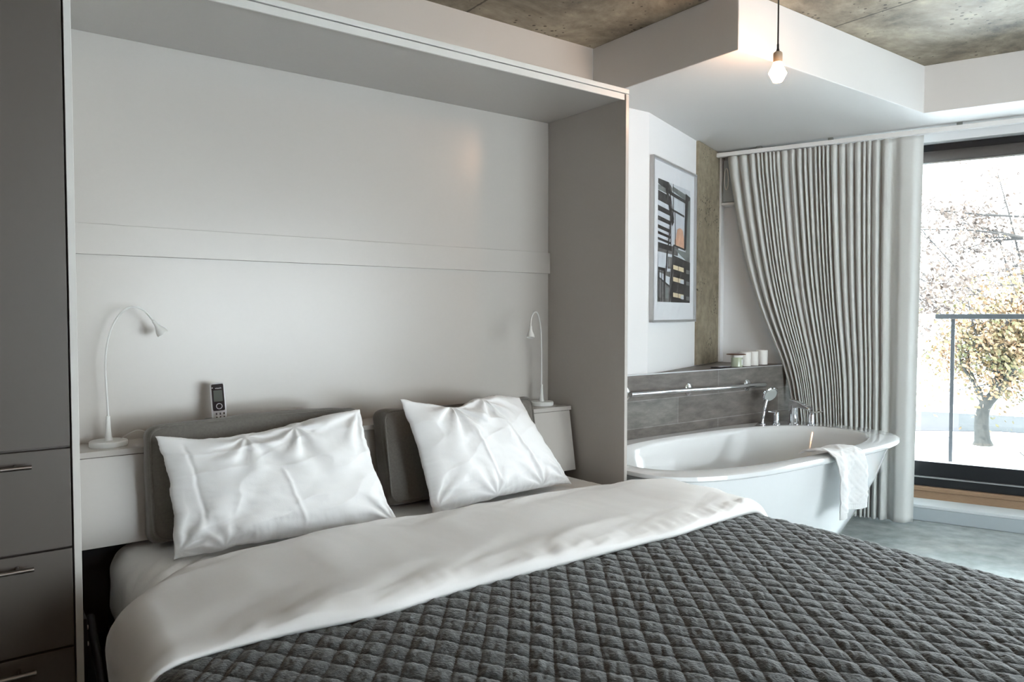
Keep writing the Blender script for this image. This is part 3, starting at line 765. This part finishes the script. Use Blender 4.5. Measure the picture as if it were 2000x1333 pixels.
def tub_part(ks, name, label=None):
    NS = 128; m = M(); vs = [ring_pts(k, 2*pi*i/NS) for k in ks for i in range(NS)]
    fs = [(j*NS+i, j*NS+(i+1) % NS, (j+1)*NS+(i+1) % NS, (j+1)*NS+i) for j in range(len(ks)-1) for i in range(NS)]
    if ks[-1] == 16: fs.append(tuple(range((len(ks)-1)*NS, len(ks)*NS)))
    m.add(vs, fs); return part(name, m, 'tub_acrylic', tub, smooth=True, angle=50, fix=False, label=label)
tub_part([0, 1, 2, 3, 4], 'outer_shell'); tub_part([4, 5, 6, 7, 8, 9], 'rim'); tub_part([9, 10, 11, 12, 13, 14, 15, 16], 'basin')
for ch in list(tub.children):    # consistent normals + thickness not needed: closed shell
    bm = bmesh.new(); bm.from_mesh(ch.data); bmesh.ops.recalc_face_normals(bm, faces=bm.faces); bm.to_mesh(ch.data); bm.free()
RZ = .605
def tap_handle(x, y, ang, label):
    r = thing('tap_handle', label, 'tap', (x, y, RZ), 'chrome bath tap handles')
    part('flange', M().lathe([(0, 0), (.026, 0), (.026, .009), (.022, .012), (0, .012)], (x, y, RZ), seg=28), 'chrome', r, smooth=True)
    part('stem', M().lathe([(0, .010), (.0175, .010), (.0165, .078), (.014, .083), (0, .083)], (x, y, RZ), seg=24), 'chrome', r, smooth=True)
    d = Vector((cos(ang), sin(ang), 0)); e = Vector((x, y, RZ+.080))
    part('lever', M().tube([e-d*.005, e+d*.035+Vector((0, 0, .002)), e+d*.074+Vector((0, 0, .006))], [.006, .0048, .0042], 10), 'chrome', r, smooth=True)
    return r
tap_handle(4.128, 2.757, radians(172), 'chrome lever tap handle left of the bath spout')
tap_handle(4.278, 2.605, radians(-30), 'chrome lever tap handle right of the bath spout')
sp = thing('bath_spout', 'chrome bath spout on the rear corner of the tub rim', 'faucet', (4.215, 2.690, RZ))
part('flange', M().lathe([(0, 0), (.034, 0), (.034, .01), (.03, .013), (0, .013)], (4.215, 2.690, RZ), seg=32), 'chrome', sp, smooth=True)
part('column', M().lathe([(0, .01), (.026, .01), (.0245, .115), (.024, .125), (0, .130)], (4.215, 2.690, RZ), seg=32), 'chrome', sp, smooth=True)
dS = Vector((.35, -.94, 0)).normalized(); sS = Vector((dS.y, -dS.x, 0)); bS = Vector((4.215, 2.690, RZ))
dS = Vector((.10, -1, 0)).normalized(); sS = Vector((-dS.y, dS.x, 0))
spm = M(); prof = [(-.026, .085, .158), (.0, .100, .158), (.035, .112, .148), (.075, .108, .132), (.110, .102, .114)]
vs = []
for a, zl, zh in prof:
    for s_ in (-1, 1):
        for z in (zl, zh): vs.append(bS+dS*a+sS*(.0235*s_)+Vector((0, 0, z)))
n = len(prof); fs = [(0, 1, 3, 2), (4*(n-1), 4*(n-1)+2, 4*(n-1)+3, 4*(n-1)+1)]
for i in range(n-1):
    b0 = 4*i; b1 = b0+4; fs += [(b0, b1, b1+1, b0+1), (b0+2, b0+3, b1+3, b1+2), (b0+1, b1+1, b1+3, b0+3), (b0, b0+2, b1+2, b1)]
spm.add(vs, fs); part('spout', spm, 'chrome', sp, bevel=.004, smooth=True)
part('aerator', M().lathe([(0, -.010), (.011, -.010), (.012, 0), (0, .003)], bS+dS*.095+Vector((0, 0, .108)), seg=18), 'chrome', sp, smooth=True)
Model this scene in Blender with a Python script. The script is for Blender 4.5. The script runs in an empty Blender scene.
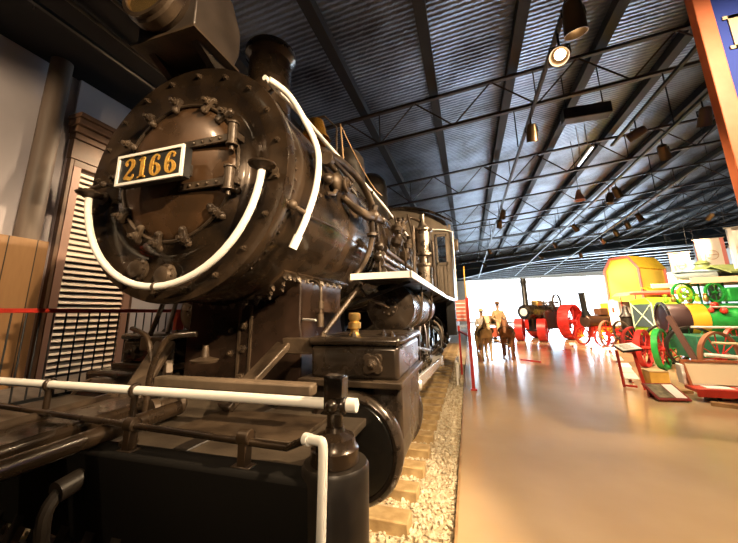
import bpy, bmesh, math, random
from mathutils import Vector, Matrix
random.seed(7)
PI = math.pi
S = bpy.context.scene
COL = S.collection

# ---------------------------------------------------------------- camera
def make_camera():
    cd = bpy.data.cameras.new('camera'); co = bpy.data.objects.new('camera', cd); COL.objects.link(co)
    yaw, pit, rol = math.radians(16.683), math.radians(11.7545), math.radians(-0.954)
    F = Vector((-math.sin(yaw)*math.cos(pit), math.cos(yaw)*math.cos(pit), math.sin(pit)))
    R = Vector((math.cos(yaw), math.sin(yaw), 0)); U = R.cross(F)
    R2 = R*math.cos(rol) + U*math.sin(rol); U2 = R2.cross(F)
    m = Matrix(((R2.x, U2.x, -F.x, 2.01), (R2.y, U2.y, -F.y, -1.757), (R2.z, U2.z, -F.z, 1.70), (0, 0, 0, 1)))
    co.matrix_world = m
    cd.sensor_width = 36; cd.lens = 322.0/738*36; cd.shift_y = -25.5/738
    cd.clip_start = 0.02; cd.clip_end = 200
    S.camera = co
make_camera()

# ---------------------------------------------------------------- world, exposure
W = bpy.data.worlds.new('world'); S.world = W; W.use_nodes = True
W.node_tree.nodes['Background'].inputs[0].default_value = (0.86, 0.93, 1.0, 1)
W.node_tree.nodes['Background'].inputs[1].default_value = 5.0
S.view_settings.view_transform = 'Standard'; S.view_settings.look = 'None'
S.view_settings.exposure = 0.0; S.view_settings.gamma = 1.0; S.view_settings.use_curve_mapping = False

def area(loc, aim, sx, sy, power, color):
    l = bpy.data.lights.new('area_light', 'AREA'); l.shape = 'RECTANGLE'; l.size = sx; l.size_y = sy
    l.energy = power; l.color = color
    o = bpy.data.objects.new('area_light', l); COL.objects.link(o); o.location = loc
    o.rotation_euler = (Vector(aim)-Vector(loc)).to_track_quat('-Z', 'Y').to_euler(); return o
def spot(loc, aim, power, deg, color=(1, .74, .46), blend=.6, rad=.06):
    l = bpy.data.lights.new('spot_light', 'SPOT'); l.energy = power; l.color = color
    l.spot_size = math.radians(deg); l.spot_blend = blend; l.shadow_soft_size = rad
    o = bpy.data.objects.new('spot_light', l); COL.objects.link(o); o.location = loc
    o.rotation_euler = (Vector(aim)-Vector(loc)).to_track_quat('-Z', 'Y').to_euler(); return o
# daylight behind the glazed end wall
area((15, 49.5, 3.2), (13, 20, 1.5), 26, 5.5, 8500, (.62, .81, 1.0))

# ---------------------------------------------------------------- materials
def mat(name, col, rough=.5, metal=0.0, var=.0, vscale=6.0, bump=0.0, bscale=40.0, coat=0.0, rvar=0.0, emit=None, estr=0, col2=None, trans=0):
    m = bpy.data.materials.new(name); m.use_nodes = True
    nt = m.node_tree; n = nt.nodes; L = nt.links
    b = n['Principled BSDF']
    b.inputs['Base Color'].default_value = (*col, 1); b.inputs['Roughness'].default_value = rough
    b.inputs['Metallic'].default_value = metal
    if coat: b.inputs['Coat Weight'].default_value = coat; b.inputs['Coat Roughness'].default_value = .12
    if trans: b.inputs['Transmission Weight'].default_value = trans
    if emit: b.inputs['Emission Color'].default_value = (*emit, 1); b.inputs['Emission Strength'].default_value = estr
    if var or bump or rvar or col2:
        tc = n.new('ShaderNodeTexCoord')
        nz = n.new('ShaderNodeTexNoise'); nz.inputs['Scale'].default_value = vscale; nz.inputs['Detail'].default_value = 6
        L.new(tc.outputs['Object'], nz.inputs['Vector'])
        if var or col2:
            r = n.new('ShaderNodeValToRGB'); r.color_ramp.elements[0].position = .35; r.color_ramp.elements[1].position = .68
            c2 = col2 if col2 else tuple(min(1, c*(1+var)) for c in col)
            c1 = col if col2 else tuple(c*(1-var) for c in col)
            r.color_ramp.elements[0].color = (*c1, 1); r.color_ramp.elements[1].color = (*c2, 1)
            L.new(nz.outputs['Fac'], r.inputs['Fac']); L.new(r.outputs['Color'], b.inputs['Base Color'])
        if rvar:
            mr = n.new('ShaderNodeMapRange'); mr.inputs[3].default_value = max(.03, rough-rvar); mr.inputs[4].default_value = rough+rvar
            mr.inputs[1].default_value = .35; mr.inputs[2].default_value = .65
            L.new(nz.outputs['Fac'], mr.inputs[0]); L.new(mr.outputs[0], b.inputs['Roughness'])
        if bump:
            nb = n.new('ShaderNodeTexNoise'); nb.inputs['Scale'].default_value = bscale; nb.inputs['Detail'].default_value = 4
            L.new(tc.outputs['Object'], nb.inputs['Vector'])
            bp = n.new('ShaderNodeBump'); bp.inputs['Strength'].default_value = bump; bp.inputs['Distance'].default_value = .01
            L.new(nb.outputs['Fac'], bp.inputs['Height']); L.new(bp.outputs['Normal'], b.inputs['Normal'])
    return m
iron = mat('black_iron', (.012, .009, .007), .25, .4, vscale=3.2, col2=(.052, .031, .016), rvar=.14, bump=.28, bscale=11, coat=.4)
dusty = mat('dusty_iron', (.030, .020, .013), .42, .3, vscale=5, col2=(.090, .060, .036), rvar=.12, bump=.25, bscale=30)
darkiron = mat('dark_iron', (.014, .011, .009), .42, .2, vscale=6, col2=(.030, .022, .015), rvar=.1)
steel = mat('worn_steel', (.30, .25, .20), .30, .9, var=.35, vscale=7, rvar=.1)
polish = mat('polished_steel', (.55, .53, .50), .18, 1.0)
brass = mat('brass', (.80, .53, .18), .30, .9, var=.2, vscale=12)
gold = mat('gold_paint', (.75, .36, .05), .32, .55, vscale=60, col2=(.95, .60, .14))
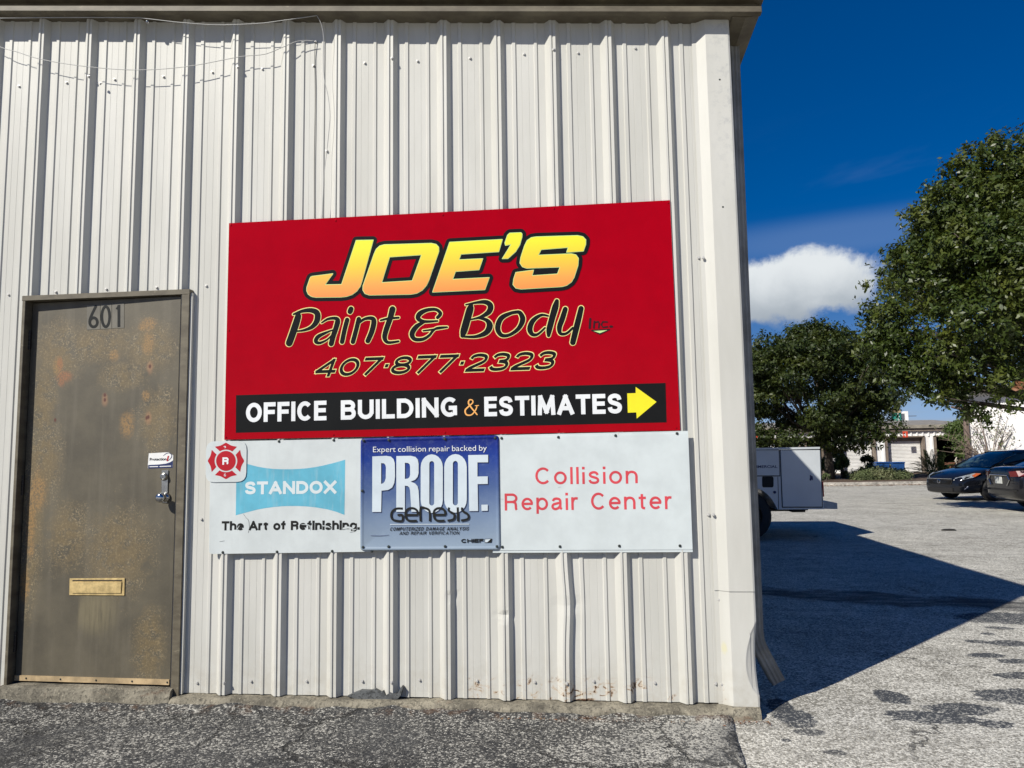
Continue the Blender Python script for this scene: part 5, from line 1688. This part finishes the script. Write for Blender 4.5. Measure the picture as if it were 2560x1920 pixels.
____
Write down exactly what the lines above say, from the line holding "Model this scene" through the line holding "COL = S.collection", and nothing more. Do not copy the pictures.

→ Reply
Model this scene in Blender with a Python script. The script is for Blender 4.5. The script runs in an empty Blender scene.
import bpy, bmesh, math, random
from mathutils import Vector, Matrix
random.seed(7)
PI = math.pi
S = bpy.context.scene
COL = S.collection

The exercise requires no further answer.